Ingo Binsch klagte nach der Attacke über starke Schmerzen und Übelkeit. Seine Lebensgefährtin rief den Notarzt, der kurze Zeit später eintraf. Die Sanitäter stellten einen Herz-Kreislauf-Stillstand fest. Nachdem eine Wiederbelebung erfolglos blieb, wurde um 23:30 Uhr Ingo Binschs Tod festgestellt. Im Gerichtsurteil hieß es dazu: „Infolge des tödlichen Stresses, den die Angeklagten mit ihrem Angriff auf Ingo Binsch auslösten, erlitt das Opfer einen tödlichen Herzinfarkt.“
In der rechtsextremen Szene lernten die Täter, dass Gewalt ein geeignetes Mittel ist
Die drei Täter wurden am 15. Mai 2002 vor dem Landgericht Berlin wegen Körperverletzung mit Todesfolge in Tateinheit mit versuchter Nötigung verurteilt – zu Haftstrafen zwischen dreieinhalb und sechseinhalb Jahren. Der rechtsextreme Hintergrund der Täter wurde zwar vor Gericht thematisiert, es wurde jedoch kein Bezug zum Mord an Ingo Binsch hergestellt. Ein politisches Motiv wurde nicht erkannt.
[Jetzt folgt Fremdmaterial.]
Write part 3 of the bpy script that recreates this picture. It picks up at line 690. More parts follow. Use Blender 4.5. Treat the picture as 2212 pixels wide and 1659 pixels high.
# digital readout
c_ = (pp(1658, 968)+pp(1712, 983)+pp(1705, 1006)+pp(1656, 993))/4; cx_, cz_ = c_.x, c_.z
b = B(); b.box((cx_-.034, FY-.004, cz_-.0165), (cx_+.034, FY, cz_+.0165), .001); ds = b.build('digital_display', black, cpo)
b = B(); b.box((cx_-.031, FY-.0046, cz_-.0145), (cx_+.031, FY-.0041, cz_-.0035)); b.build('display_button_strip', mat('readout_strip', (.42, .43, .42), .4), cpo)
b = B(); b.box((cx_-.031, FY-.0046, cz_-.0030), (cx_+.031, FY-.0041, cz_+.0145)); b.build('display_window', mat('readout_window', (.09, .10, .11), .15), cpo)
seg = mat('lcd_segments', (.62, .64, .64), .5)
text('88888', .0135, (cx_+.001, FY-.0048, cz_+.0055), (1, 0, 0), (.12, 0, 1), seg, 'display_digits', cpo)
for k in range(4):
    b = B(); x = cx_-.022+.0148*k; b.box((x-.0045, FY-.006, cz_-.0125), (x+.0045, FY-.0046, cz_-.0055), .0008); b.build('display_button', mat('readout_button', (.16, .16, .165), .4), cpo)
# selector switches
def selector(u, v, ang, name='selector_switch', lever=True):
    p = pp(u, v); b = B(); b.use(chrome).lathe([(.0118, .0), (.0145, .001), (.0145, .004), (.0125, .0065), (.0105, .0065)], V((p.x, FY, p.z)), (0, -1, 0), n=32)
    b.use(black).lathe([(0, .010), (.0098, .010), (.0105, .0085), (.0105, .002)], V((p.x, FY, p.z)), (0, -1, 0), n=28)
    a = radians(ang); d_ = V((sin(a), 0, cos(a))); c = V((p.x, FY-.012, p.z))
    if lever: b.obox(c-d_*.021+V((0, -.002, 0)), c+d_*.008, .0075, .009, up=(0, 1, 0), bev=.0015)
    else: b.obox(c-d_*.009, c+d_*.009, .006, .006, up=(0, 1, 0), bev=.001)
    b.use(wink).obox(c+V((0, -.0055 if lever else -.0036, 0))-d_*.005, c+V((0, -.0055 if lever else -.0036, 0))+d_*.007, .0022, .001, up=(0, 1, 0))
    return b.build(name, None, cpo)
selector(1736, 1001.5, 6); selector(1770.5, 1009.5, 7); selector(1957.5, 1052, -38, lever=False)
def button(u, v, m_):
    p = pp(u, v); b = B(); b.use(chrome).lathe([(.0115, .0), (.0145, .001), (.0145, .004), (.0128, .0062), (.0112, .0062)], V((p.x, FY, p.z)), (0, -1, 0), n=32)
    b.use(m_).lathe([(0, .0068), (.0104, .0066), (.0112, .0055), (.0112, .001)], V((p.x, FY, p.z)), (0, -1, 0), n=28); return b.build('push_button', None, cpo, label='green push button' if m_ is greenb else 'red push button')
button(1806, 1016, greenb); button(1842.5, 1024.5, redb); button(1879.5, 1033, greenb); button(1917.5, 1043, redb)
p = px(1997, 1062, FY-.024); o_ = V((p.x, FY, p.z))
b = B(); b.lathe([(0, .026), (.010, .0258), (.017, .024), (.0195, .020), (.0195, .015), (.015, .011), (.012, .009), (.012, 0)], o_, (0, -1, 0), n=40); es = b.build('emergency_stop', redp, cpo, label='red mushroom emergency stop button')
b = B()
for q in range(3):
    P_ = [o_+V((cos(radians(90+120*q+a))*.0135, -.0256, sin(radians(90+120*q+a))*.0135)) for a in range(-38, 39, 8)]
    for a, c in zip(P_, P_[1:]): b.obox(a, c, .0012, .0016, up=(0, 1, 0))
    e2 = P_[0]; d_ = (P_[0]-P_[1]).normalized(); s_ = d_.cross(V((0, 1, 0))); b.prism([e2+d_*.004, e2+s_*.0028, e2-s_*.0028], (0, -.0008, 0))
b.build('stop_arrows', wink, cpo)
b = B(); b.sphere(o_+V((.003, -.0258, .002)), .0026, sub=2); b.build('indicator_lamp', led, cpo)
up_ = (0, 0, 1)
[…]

Alle drei Täter waren zuvor schon durch Gewalthandlungen aufgefallen, die aus rechtsextremen Gruppen heraus begangen wurden. Dabei gingen die Angeklagten mit ähnlicher Brutalität vor wie bei dem Angriff auf Ingo Binsch. In der rechtsextremen Szene lernten die Täter, dass Gewalt, schwere Gewalt, ein geeignetes Mittel ist. Fortwährend praktizierten sie Gruppengewalt gegenüber Menschen, die ihnen schwächer erschienen. Auch wenn menschenfeindliche Einstellungen die Täter nicht direkt zum Angriff auf Ingo Binsch motivierten, so war doch das in der rechtsextremen Szene erlernte Verhältnis zu Gewalt ursächlich für ihr Handeln. Man spricht hierbei von einer rechtsextremen Gewalthabitualisierung.
Erst 2018 wurde Ingo Binsch nach einer ausführlichen Untersuchung des Falls durch Wissenschaftler*innen des Zentrums für Antisemitismusforschung (PDF-Dokument) der Technischen Universität Berlin wegen der sozialdarwinistische Motivation als Todesopfer rechter Gewalt nachgemeldet und staatlich anerkannt.